Ma Climbing for Climate nasce in realtà a Brescia. È infatti l’Univeristà lombarda ad averla ideata con una visita all’Adamello nel 2019. «Due anni fa abbiamo pensato di cambiare le modalità che usavamo per comunicare l’urgenza della crisi climatica: i convegni non bastavano più. Se i rettori facendo anche un po’ di fatica vanno a vedere e fanno vedere quello che sta succedendo forse l’effetto è migliore, ci siamo detti. E a giudicare dalla giornata di oggi sul Gran Sasso direi che ha funzionato», dice soddisfatto Maurizio Tira, docente di ingegneria ambientale e rettore dell’Università di Brescia.Climbing for Climate è stata subito adottata dalla Rete delle Università per lo Sviluppo sostenibile (Rus), che raccoglie una ottantina di atenei particolarmente sensibili al tema. «Iniziative come questa contribuiscono non solo alla costruzione di una comunità consapevole, ma anche al rafforzamento delle relazioni tra atenei che vivono e hanno un impatto rilevante sui territori», spiega Patrizia Lombardi, presidente della Rus e vice- rettrice del Politecnico di Torino. «Organizzata nell’anno in cui il nostro Paese ha assunto la Presidenza del G20 e la copresidenza di COP26, questa terza edizione del Climbing for Climate rappresenta un tassello importante nella promozione del 2021 come anno dell’ambizione climatica. E contribuisce a valorizzare l’impegno degli atenei italiani nel perseguimento degli obiettivi di sviluppo sostenibile dell’Agenda 2030 dell’Onu. Oggi anche l’Anvur ha incluso questi temi tra i criteri di valutazione delle università ».
«In effetti», aggiunge Eugenio Coccia, rettore del Gran Sasso Science Institute, «le università sono un avamposto della sostenibilità, non solo ambientale ma anche sociale, un luogo dove si sensibilizzano gli studenti e i cittadini. E se oggi siamo qui a oltre 2000 metri è per essere più convinti noi e più convincenti con loro».
«Certo, è un atto simbolico, ma comunque significativo: toccare con mano quel che resta del ghiacciaio più a sud d’Europa», interviene il rettore dell’Università di Teramo Dino Mastrocola. «Tuttavia, aldilà dei gesti dimostrativi, per le università è ormai un imperativo occuparsi di sostenibilità e lotta ai cambiamenti climatici. Noi a Teramo negli ultimi tre anni abbiamo varato cinque corsi di laurea che nel nome hanno la parola sostenibilità ».
«In generale, le università italiane stanno lavorando moltissimo», conferma Tira. «È stato appena istituito un dottorato di ricerca nazionale, con un centinaio di borse e l’adesione di 31 atenei.

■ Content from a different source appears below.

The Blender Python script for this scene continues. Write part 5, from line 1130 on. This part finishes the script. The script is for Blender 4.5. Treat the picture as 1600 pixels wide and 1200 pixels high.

E a fine agosto è arrivato dal ministero un finanziamento di circa 220 milioni complessivi per posizioni di ricercatori, con il vincolo però che si concentrino soprattutto su tematiche green. E ci sono 1,4 miliardi di euro per l’edilizia universitaria, che naturalmente sarà una edilizia sostenibile. Ma come università abbiamo anche fatto raccolta differenziata, piantato alberi, distribuito borracce per ridurre il consumo di plastica». Dunque, anche guardando questi studenti arrivati fin quassù, è ottimista sull’emergenza climatica? Il mondo accademico contribuirà a trovare le soluzioni? «Ottimista se guardo ai giovani. Realista se osservo fenomeni ormai irreversibili. Come questo ghiacciaio che non c’è più».